Davacı vekili, 17.7.2001 tarihli, 1.3.2002 tarihli ıslah dilekçeleriyle müddeabihin değerini artırmış, yerel mahkemece ıslah dilekçeleri dikkate alınarak ihbar ve kıdem tazminatı istekleri yönünden davanın kısmen kabulüne karar verilmiş, hüküm Özel Dairece, HUMK’nın 83. maddesi uyarınca davada bir kez ıslah yoluna başvurulabileceği ikinci ıslaha konu taleple ilgili olarak davanın kabul edilmesinin hatalı olduğu, ıslahla istenen ihbar tazminatı miktarına da ıslah tarihinden itibaren faiz yürütülmesi gerektiğinden söz edilerek birinci kez bozulmuş; mahkemece bozmaya uyulmuş; davacı vekilinin 16.1.2003 ve 28.5.2003 tarihinde açtığı ek davalar görülmekte olan dava ile birleştirilmek suretiyle 17.7.2001 tarihli birinci ıslah dilekçesindeki taleplerle sınırlı olarak davanın kısmen kabulüne karar verilmiş, Özel Dairece hüküm, yukarıda yazılı gerekçe ile bozulmuştur.
Uyuşmazlık, ıslah ( değer artma ) dilekçesi erken verilmişse, sonradan ortaya çıkan değişiklikler ( örneğin bilirkişi hesap raporunun yeniden düzenlenmesi ) karşısında ne yapılacağı noktasında toplanmaktadır.
Islah dilekçesi, her davada bir kez verilir, ikinci kez ıslah yoluna başvurulamaz.
Kısmi davada saklı tutulan alacak bölümü için gerek kısmi dava karara bağlanmadan önce, gerekse daha sonra ayrı bir dava açılması usulen olanaklıdır.
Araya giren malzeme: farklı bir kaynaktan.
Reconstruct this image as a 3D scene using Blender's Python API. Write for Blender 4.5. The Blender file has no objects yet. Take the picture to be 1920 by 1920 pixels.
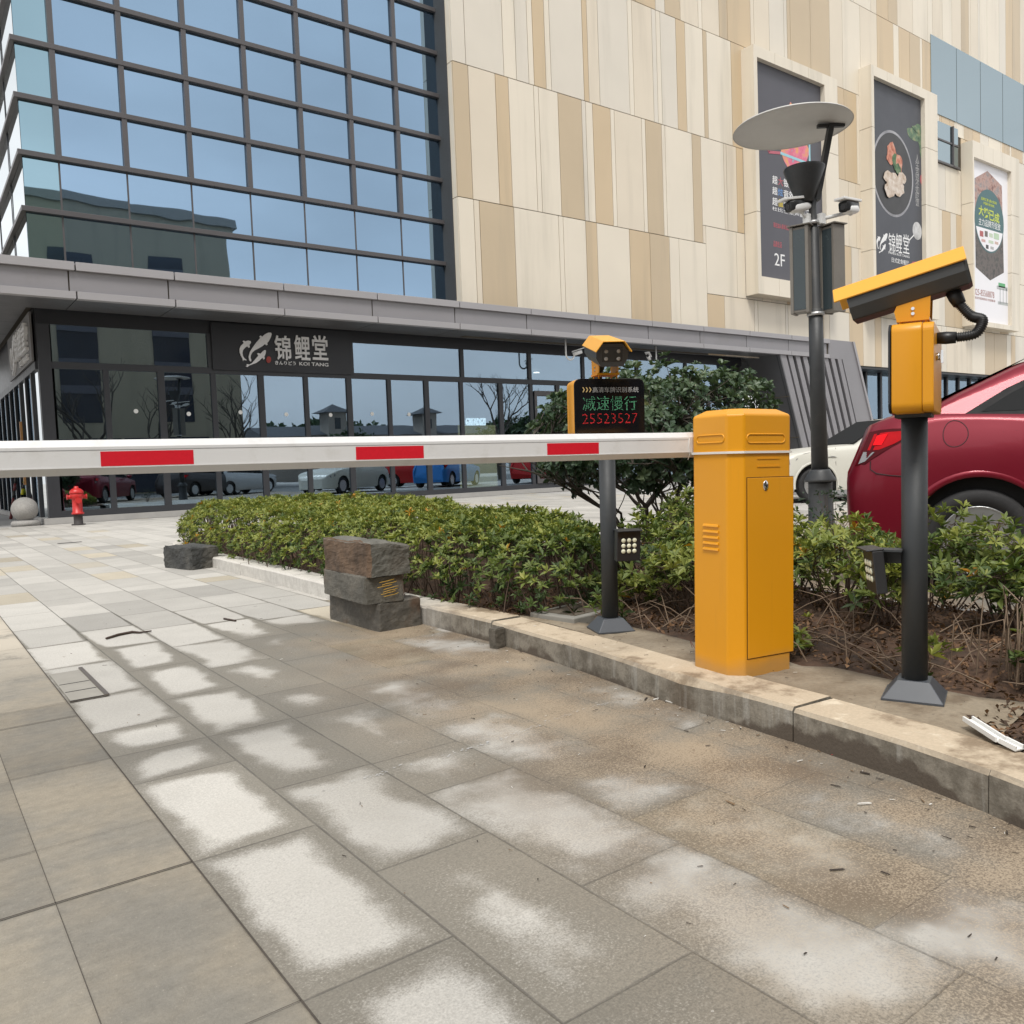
import bpy, math, random
import numpy as np
from mathutils import Vector, Matrix
random.seed(7); RNG = np.random.default_rng(11)
SC = bpy.context.scene; COL = SC.collection
rad = math.radians

# ---------------- camera ----------------
HCAM = 0.88; FPX = 1551.787; YAW, PIT, ROL = 0.634952953, -0.0568758401, -0.0387285751
_r = np.array([math.cos(YAW), -math.sin(YAW), 0.0])
_f = np.array([math.sin(YAW)*math.cos(PIT), math.cos(YAW)*math.cos(PIT), math.sin(PIT)])
_u = np.cross(_r, _f)
CR = math.cos(ROL)*_r + math.sin(ROL)*_u; CU = -math.sin(ROL)*_r + math.cos(ROL)*_u; CF = _f
CO = np.array([0.0, 0.0, HCAM])
cd = bpy.data.cameras.new('camera'); cam = bpy.data.objects.new('camera', cd); COL.objects.link(cam)
cd.sensor_fit = 'HORIZONTAL'; cd.sensor_width = 36.0; cd.lens = FPX/1920*36.0
cd.clip_start = 0.05; cd.clip_end = 2000
cam.matrix_world = Matrix(((CR[0], CU[0], -CF[0], 0), (CR[1], CU[1], -CF[1], 0), (CR[2], CU[2], -CF[2], HCAM), (0, 0, 0, 1)))
SC.camera = cam

# ---------------- sky, sun, exposure ----------------
SUN_AZ, SUN_EL = rad(222), rad(58)     # azimuth clockwise from +Y, soft light from behind and left of the camera
W = bpy.data.worlds.new('World'); SC.world = W; W.use_nodes = True
wn = W.node_tree; wn.nodes.clear()
sky = wn.nodes.new('ShaderNodeTexSky'); sky.sky_type = 'NISHITA'; sky.sun_disc = False
sky.sun_elevation = SUN_EL; sky.sun_rotation = SUN_AZ; sky.air_density = 1.0; sky.dust_density = 4.0
hs = wn.nodes.new('ShaderNodeHueSaturation'); hs.inputs['Saturation'].default_value = 0.22; hs.inputs['Value'].default_value = 1.0
ov = wn.nodes.new('ShaderNodeMixRGB'); ov.inputs[0].default_value = 0.8; ov.inputs[2].default_value = (7.5, 7.55, 7.62, 1)
bg = wn.nodes.new('ShaderNodeBackground'); bg.inputs['Strength'].default_value = 0.088
wo = wn.nodes.new('ShaderNodeOutputWorld')
wn.links.new(sky.outputs[0], hs.inputs['Color']); wn.links.new(hs.outputs[0], ov.inputs[1])
tcw = wn.nodes.new('ShaderNodeTexCoord'); mpw = wn.nodes.new('ShaderNodeMapping'); mpw.inputs['Scale'].default_value = (1, 1, 2.6)
cl_ = wn.nodes.new('ShaderNodeTexNoise'); cl_.inputs['Scale'].default_value = 2.1; cl_.inputs['Detail'].default_value = 5; cl_.inputs['Roughness'].default_value = 0.5
cr_ = wn.nodes.new('ShaderNodeMapRange'); cr_.inputs[1].default_value = 0.32; cr_.inputs[2].default_value = 0.7; cr_.inputs[3].default_value = 0.80; cr_.inputs[4].default_value = 1.10
cm_ = wn.nodes.new('ShaderNodeVectorMath'); cm_.operation = 'SCALE'
wn.links.new(tcw.outputs['Generated'], mpw.inputs[0]); wn.links.new(mpw.outputs[0], cl_.inputs['Vector']); wn.links.new(cl_.outputs['Fac'], cr_.inputs[0]); wn.links.new(ov.outputs[0], cm_.inputs[0]); wn.links.new(cr_.outputs[0], cm_.inputs['Scale'])
wn.links.new(cm_.outputs[0], bg.inputs[0]); wn.links.new(bg.outputs[0], wo.inputs[0])
sd = bpy.data.lights.new('sun', 'SUN'); sun = bpy.data.objects.new('sun', sd); COL.objects.link(sun)
sd.energy = 1.5; sd.angle = rad(16); sd.color = (1.0, 0.965, 0.91)
dv = Vector((math.sin(SUN_AZ)*math.cos(SUN_EL), math.cos(SUN_AZ)*math.cos(SUN_EL), math.sin(SUN_EL)))
sun.rotation_euler = dv.to_track_quat('Z', 'Y').to_euler(); sun.location = dv*60
SC.view_settings.view_transform = 'Standard'; SC.view_settings.look = 'None'
SC.view_settings.exposure = 0.92; SC.view_settings.gamma = 1.0; SC.view_settings.use_curve_mapping = False

# ---------------- measuring helpers: a ray of the photograph met with a real plane ----------------
def ray(x, y): return CF + (x-960)/FPX*CR - (y-960)/FPX*CU
def onZ(x, y, z=0.0): d = ray(x, y); return CO + d*((z-HCAM)/d[2])
def onY(x, y, Y): d = ray(x, y); return CO + d*(Y/d[1])
def onX(x, y, X): d = ray(x, y); return CO + d*(X/d[0])

# ---------------- node helpers ----------------
def newmat(name):
    m = bpy.data.materials.new(name); m.use_nodes = True; nt = m.node_tree; nt.nodes.clear()
    out = nt.nodes.new('ShaderNodeOutputMaterial'); return m, nt, out
def nd(nt, typ, **kw):
    n = nt.nodes.new(typ)
    for k, v in kw.items():
        if k.startswith('i_'):
            key = k[2:]; key = int(key) if key.isdigit() else key
            if isinstance(v, bpy.types.NodeSocket): nt.links.new(v, n.inputs[key])
            else: n.inputs[key].default_value = v
        else: setattr(n, k, v)
    return n
def noise(nt, vec, scale, detail=4, rough=0.55): return nd(nt, 'ShaderNodeTexNoise', i_Vector=vec, i_Scale=scale, i_Detail=detail, i_Roughness=rough).outputs['Fac']
def mth(nt, op, a, b=None, c=None, clamp=False):
    n = nt.nodes.new('ShaderNodeMath'); n.operation = op; n.use_clamp = clamp
    for i, v in enumerate((a, b, c)):
        if v is None: continue
        if isinstance(v, bpy.types.NodeSocket): nt.links.new(v, n.inputs[i])
        else: n.inputs[i].default_value = v
    return n.outputs[0]
def mixc(nt, f, a, b, blend='MIX'):
    n = nt.nodes.new('ShaderNodeMixRGB'); n.blend_type = blend
    for i, v in enumerate((f, a, b)):
        if isinstance(v, bpy.types.NodeSocket): nt.links.new(v, n.inputs[i])
        elif i == 0: n.inputs[0].default_value = v
        else: n.inputs[i].default_value = (*v[:3], 1)
    return n.outputs[0]
def smooth(nt, x, a, b):
    n = nd(nt, 'ShaderNodeMapRange', interpolation_type='SMOOTHSTEP', i_0=x); n.inputs[1].default_value = a; n.inputs[2].default_value = b; return n.outputs[0]
def coords(nt): return nd(nt, 'ShaderNodeTexCoord').outputs['Object']
def bump(nt, h, strength, dist=0.01): return nd(nt, 'ShaderNodeBump', i_Height=h, i_Strength=strength, i_Distance=dist).outputs[0]
MATS = {}
def pm(name, col, rough=0.5, metal=0.0, var=0.10, scale=6, bp=0.0, bscale=80, coat=0.0, spec=0.5, dirt=None, dscale=3, damt=0.5):
    """procedural paint / stone / plastic: base colour with uneven tone, optional stains and fine relief"""
    if name in MATS: return MATS[name]
    m, nt, out = newmat(name); co = coords(nt)
    n1 = noise(nt, co, scale, 6)
    k = mth(nt, 'MULTIPLY_ADD', n1, 2*var, 1-var)
    c = mixc(nt, 1.0, col, nd(nt, 'ShaderNodeCombineColor', i_Red=k, i_Green=k, i_Blue=k).outputs[0], 'MULTIPLY')
    if dirt is not None:
        d = smooth(nt, noise(nt, co, dscale, 8, 0.65), 0.5, 0.72)
        c = mixc(nt, mth(nt, 'MULTIPLY', d, damt), c, dirt)
    p = nd(nt, 'ShaderNodeBsdfPrincipled', i_Metallic=metal)
    nt.links.new(c, p.inputs['Base Color'])
    r = mth(nt, 'MULTIPLY_ADD', noise(nt, co, scale*3, 4), 0.16, rough-0.08, clamp=True); nt.links.new(r, p.inputs['Roughness'])
    p.inputs['Specular IOR Level'].default_value = spec
    if coat: p.inputs['Coat Weight'].default_value = coat; p.inputs['Coat Roughness'].default_value = 0.08
    if bp: nt.links.new(bump(nt, noise(nt, co, bscale, 5), bp, 0.004), p.inputs['Normal'])
    nt.links.new(p.outputs[0], out.inputs[0]); MATS[name] = m; return m
def emit(name, col, s):
    if name in MATS: return MATS[name]
    m, nt, out = newmat(name); e = nd(nt, 'ShaderNodeEmission', i_Color=(*col, 1), i_Strength=s)
    nt.links.new(e.outputs[0], out.inputs[0]); MATS[name] = m; return m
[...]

Uygulamada bu ayrı davaya ek dava denilmektedir. Yine kısmi davadan sonra açılan ek davada fazlaya ilişkin hakların saklı tutulmuş olması ve davacının hukuki yararının bulunması koşullarının birlikte varlığı halinde, birden fazla ek dava açılması mümkündür.
O halde, somut olayda, fazlaya ilişkin haklarını saklı tutan davacının ıslah talebinden sonra, ek davalar yoluyla fark alacağını isteyebileceği sonucuna varılmaktadır.
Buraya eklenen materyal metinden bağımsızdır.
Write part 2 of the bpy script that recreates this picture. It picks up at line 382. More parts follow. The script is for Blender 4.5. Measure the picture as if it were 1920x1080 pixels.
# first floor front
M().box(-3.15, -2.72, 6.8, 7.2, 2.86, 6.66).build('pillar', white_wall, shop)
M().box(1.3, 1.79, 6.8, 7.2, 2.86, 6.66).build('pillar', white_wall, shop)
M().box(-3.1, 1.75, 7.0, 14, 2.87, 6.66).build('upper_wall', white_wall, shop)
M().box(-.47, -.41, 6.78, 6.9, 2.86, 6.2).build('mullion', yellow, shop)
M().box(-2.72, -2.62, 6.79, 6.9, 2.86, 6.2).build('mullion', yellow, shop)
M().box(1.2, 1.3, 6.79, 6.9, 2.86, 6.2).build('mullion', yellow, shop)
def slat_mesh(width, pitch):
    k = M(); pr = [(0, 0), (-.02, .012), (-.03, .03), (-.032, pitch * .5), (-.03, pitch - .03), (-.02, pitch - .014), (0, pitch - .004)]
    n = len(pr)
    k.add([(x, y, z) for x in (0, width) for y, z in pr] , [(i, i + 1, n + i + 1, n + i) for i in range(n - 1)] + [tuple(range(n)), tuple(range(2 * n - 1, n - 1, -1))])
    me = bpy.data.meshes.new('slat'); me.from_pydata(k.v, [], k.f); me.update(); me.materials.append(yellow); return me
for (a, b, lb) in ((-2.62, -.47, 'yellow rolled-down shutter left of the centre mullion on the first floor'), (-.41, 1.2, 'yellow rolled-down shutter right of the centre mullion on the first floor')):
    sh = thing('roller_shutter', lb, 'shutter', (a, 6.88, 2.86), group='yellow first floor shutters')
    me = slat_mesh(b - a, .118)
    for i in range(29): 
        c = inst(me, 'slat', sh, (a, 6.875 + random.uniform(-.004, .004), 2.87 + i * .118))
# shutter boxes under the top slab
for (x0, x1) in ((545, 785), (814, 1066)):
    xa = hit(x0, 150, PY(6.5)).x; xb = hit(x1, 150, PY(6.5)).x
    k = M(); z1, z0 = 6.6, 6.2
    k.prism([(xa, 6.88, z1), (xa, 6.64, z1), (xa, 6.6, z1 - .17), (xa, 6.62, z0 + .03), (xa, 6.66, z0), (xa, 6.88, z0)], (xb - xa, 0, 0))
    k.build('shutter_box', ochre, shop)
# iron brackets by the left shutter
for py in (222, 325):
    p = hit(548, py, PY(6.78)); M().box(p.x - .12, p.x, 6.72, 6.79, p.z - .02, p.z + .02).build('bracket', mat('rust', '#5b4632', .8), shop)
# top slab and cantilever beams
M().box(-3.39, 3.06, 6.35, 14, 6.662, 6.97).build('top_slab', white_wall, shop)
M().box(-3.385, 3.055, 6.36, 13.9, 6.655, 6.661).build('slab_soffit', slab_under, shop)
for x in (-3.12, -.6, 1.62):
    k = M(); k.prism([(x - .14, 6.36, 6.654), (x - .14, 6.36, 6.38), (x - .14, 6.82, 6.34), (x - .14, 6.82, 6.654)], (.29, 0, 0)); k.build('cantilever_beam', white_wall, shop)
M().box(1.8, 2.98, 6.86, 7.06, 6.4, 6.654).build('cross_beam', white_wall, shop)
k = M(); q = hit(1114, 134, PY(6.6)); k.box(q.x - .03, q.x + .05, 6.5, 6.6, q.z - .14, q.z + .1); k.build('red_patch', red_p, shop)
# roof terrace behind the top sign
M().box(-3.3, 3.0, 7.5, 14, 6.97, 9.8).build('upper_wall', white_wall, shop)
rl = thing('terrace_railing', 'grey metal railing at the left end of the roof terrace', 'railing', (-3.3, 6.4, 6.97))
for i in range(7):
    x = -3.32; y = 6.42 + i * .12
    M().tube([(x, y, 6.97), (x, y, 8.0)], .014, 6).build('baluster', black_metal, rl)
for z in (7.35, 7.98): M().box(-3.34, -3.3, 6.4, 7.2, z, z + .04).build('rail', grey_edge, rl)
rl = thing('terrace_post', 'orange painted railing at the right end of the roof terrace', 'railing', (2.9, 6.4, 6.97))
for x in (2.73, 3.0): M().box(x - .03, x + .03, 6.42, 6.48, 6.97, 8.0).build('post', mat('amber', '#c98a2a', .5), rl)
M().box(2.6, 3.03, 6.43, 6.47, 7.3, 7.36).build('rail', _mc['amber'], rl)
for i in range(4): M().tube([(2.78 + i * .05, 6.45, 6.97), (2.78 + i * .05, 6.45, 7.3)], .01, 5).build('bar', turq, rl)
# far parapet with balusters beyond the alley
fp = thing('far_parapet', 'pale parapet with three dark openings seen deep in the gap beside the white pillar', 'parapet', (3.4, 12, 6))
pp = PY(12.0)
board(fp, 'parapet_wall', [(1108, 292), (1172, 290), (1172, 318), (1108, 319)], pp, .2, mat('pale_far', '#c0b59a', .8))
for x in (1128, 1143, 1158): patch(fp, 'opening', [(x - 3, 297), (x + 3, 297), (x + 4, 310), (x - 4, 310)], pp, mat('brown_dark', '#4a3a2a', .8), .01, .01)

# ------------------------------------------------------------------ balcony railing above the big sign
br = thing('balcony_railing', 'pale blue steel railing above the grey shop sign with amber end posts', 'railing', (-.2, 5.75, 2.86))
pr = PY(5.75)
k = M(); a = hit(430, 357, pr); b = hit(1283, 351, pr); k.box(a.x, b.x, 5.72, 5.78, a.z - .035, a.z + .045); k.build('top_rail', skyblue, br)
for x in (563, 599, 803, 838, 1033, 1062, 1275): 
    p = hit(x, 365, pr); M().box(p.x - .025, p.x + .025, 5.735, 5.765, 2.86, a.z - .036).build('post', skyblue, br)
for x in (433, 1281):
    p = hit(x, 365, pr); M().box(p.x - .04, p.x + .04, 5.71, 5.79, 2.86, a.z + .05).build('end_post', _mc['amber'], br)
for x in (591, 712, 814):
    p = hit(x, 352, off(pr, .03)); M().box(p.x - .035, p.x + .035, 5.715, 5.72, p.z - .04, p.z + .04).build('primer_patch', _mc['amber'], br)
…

Bu durumda Hukuk Genel Kurulu’nca da benimsenen Özel Daire bozma kararına uyulmak gerekirken, önceki kararda direnilmesi usul ve yasaya aykırıdır. Bu nedenle direnme kararı bozulmalıdır.
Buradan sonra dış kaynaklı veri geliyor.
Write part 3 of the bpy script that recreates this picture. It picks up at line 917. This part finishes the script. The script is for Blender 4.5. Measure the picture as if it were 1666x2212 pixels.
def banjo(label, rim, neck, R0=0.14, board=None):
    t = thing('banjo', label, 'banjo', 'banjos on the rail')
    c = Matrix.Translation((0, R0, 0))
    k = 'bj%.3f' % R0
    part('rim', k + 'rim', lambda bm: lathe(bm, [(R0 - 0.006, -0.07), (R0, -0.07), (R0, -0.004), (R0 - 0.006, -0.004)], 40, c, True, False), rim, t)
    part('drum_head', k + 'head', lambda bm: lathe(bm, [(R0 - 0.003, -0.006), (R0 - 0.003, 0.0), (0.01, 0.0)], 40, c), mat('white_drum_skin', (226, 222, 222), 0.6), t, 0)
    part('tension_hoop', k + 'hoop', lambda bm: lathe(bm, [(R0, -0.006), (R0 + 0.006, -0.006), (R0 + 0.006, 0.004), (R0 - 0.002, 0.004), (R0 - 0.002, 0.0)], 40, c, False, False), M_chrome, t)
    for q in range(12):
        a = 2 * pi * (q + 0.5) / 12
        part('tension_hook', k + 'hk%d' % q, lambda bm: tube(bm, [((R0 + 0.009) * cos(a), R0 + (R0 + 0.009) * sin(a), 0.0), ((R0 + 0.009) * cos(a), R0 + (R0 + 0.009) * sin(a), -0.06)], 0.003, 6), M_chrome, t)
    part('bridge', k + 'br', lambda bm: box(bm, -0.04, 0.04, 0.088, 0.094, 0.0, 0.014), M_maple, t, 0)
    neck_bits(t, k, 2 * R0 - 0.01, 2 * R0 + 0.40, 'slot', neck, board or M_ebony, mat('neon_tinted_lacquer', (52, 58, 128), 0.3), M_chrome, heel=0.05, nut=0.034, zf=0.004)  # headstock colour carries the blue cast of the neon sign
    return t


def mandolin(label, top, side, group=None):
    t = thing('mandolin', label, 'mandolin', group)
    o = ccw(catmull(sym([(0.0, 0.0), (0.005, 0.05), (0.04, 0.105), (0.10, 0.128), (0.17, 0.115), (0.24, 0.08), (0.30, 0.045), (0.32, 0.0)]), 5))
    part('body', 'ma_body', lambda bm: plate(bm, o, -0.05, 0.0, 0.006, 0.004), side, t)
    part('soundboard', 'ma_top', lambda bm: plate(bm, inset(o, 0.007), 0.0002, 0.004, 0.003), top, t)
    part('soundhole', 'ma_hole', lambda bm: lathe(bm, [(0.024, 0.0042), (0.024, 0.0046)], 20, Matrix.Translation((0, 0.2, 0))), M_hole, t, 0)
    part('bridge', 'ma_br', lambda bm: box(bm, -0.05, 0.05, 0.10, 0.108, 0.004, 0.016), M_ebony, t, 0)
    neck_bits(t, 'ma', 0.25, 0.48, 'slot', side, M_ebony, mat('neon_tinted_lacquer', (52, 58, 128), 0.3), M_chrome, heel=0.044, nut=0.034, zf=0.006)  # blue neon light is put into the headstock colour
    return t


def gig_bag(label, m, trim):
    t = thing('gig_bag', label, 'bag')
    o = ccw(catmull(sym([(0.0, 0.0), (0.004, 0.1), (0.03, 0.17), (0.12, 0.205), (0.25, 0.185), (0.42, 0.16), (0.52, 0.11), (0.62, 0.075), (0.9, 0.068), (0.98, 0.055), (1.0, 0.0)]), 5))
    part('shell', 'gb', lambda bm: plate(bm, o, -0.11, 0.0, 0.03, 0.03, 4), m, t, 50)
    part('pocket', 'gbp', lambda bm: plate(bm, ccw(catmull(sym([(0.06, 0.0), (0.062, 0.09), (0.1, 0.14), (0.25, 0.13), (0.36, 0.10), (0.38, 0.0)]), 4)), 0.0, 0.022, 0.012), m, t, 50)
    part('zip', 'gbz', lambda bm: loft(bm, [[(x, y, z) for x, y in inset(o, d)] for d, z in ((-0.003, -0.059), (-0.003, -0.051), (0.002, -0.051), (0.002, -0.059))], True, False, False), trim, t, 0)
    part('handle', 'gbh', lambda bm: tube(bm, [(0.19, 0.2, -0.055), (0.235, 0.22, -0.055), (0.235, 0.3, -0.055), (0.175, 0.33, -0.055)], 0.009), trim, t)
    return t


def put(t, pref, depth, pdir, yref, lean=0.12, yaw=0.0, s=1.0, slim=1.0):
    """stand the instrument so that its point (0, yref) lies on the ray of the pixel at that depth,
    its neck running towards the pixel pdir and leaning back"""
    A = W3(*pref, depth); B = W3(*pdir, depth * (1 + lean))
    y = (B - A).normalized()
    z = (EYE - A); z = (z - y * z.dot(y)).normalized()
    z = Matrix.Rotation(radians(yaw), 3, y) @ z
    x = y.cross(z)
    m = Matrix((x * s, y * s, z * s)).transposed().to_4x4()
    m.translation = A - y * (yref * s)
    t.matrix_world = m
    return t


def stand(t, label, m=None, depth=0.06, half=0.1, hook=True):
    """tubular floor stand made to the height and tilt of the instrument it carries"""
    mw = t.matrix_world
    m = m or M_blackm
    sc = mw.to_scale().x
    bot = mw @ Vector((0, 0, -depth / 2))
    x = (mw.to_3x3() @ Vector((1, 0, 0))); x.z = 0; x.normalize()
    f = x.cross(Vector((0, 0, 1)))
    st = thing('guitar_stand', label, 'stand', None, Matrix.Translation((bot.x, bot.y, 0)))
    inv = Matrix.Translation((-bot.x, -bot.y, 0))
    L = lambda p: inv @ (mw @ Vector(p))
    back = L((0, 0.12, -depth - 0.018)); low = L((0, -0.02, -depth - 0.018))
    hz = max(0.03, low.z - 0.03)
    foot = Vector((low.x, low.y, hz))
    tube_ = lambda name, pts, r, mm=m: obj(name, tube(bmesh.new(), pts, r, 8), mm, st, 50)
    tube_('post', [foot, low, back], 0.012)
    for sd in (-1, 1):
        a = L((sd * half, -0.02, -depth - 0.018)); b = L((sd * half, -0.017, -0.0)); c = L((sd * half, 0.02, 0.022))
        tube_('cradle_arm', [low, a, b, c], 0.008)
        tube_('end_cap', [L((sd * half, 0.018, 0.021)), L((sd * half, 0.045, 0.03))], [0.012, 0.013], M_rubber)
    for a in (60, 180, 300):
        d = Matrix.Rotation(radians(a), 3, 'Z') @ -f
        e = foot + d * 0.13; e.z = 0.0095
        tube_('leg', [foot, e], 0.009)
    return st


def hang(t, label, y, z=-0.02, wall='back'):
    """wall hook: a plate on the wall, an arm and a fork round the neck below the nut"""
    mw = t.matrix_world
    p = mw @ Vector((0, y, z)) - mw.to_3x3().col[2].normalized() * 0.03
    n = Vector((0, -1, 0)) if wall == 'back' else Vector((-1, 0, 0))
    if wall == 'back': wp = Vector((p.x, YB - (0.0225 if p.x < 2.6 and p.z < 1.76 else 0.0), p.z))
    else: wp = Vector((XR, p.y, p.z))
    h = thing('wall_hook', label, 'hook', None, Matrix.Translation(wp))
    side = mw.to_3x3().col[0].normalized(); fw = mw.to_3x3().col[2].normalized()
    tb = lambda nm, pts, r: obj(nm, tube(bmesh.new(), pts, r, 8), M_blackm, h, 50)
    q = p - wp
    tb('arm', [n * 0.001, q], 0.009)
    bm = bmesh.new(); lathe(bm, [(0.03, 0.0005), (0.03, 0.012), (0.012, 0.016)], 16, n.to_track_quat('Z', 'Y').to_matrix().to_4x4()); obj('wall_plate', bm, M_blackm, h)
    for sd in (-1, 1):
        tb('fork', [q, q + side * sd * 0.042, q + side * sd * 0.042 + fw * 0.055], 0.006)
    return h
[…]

SONUÇ : Davacı vekilinin temyiz itirazlarının kabulü ile, direnme kararının Özel Daire bozma kararında ve yukarıda açıklanan nedenlerden dolayı HUMK’nun 429. maddesi gereğince BOZULMASINA, istek halinde temyiz peşin harcının geri verilmesine, 9.2.2005 gününde, oybirliği ile karar verildi.